Monday, September 19, 2016

What can't be cured must be endured


Between about the ages of 6 and 10 my dad was out of town studying, and my mother was working full time. My mum hired an old family friend to look after us for a very cheap price. She was as old as my grandmother and full of homespun wisdom. She smelt of tea and talcum powder and she looked something like a wizened old version of this Disney character. She had set of neat but ill fitting false teeth. My feelings towards her were neutral. You might think the tea and talc remark implied motherly cuddles and nurturing but it wasn't like that at all. My older brother was her clear favorite and they would gang up on me to make me do things (or that is how it felt). She was full of home spun wisdom and I couldn't stand it. She actually made my flesh creep a bit (unfairly really) but being the child of a rather down at heel family at the time I didn't want to hear about make do and mend. I didn't want my expansive world to be narrowed down with platitudes about "what can't be cured must be endured". Hell No!! what can't be cured must be the catalyst for change. Or the trite and superficially diplomatic assertion that "it takes all sorts to make a world"...when I ventured a less than complimentary remark about a friend. It all just seemed so cloying and unimaginative.

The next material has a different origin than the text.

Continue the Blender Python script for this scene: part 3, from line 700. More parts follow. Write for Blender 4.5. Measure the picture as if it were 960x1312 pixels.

But since my world has now narrowed so utterly as I said before I am beginning to have more sympathy with this woman and her cliches. She was one of those who never married because all the available men were killed in the war. She had lived in Nazi occupied France on the 1940s and contracted polio which had left her with three permanently curled fingers, but still she managed to knit. She lived in a very meager fashion and was really dirt poor and doing us a favour. So I have to give her  posthumous pardon for her apparently small thinking. She was just surviving. She really did have to make the best of a bad lot and remain cheerful, and stay on good terms with people,  and if that annoyed me for its narrow mindedness well, I guess I had a lot to learn.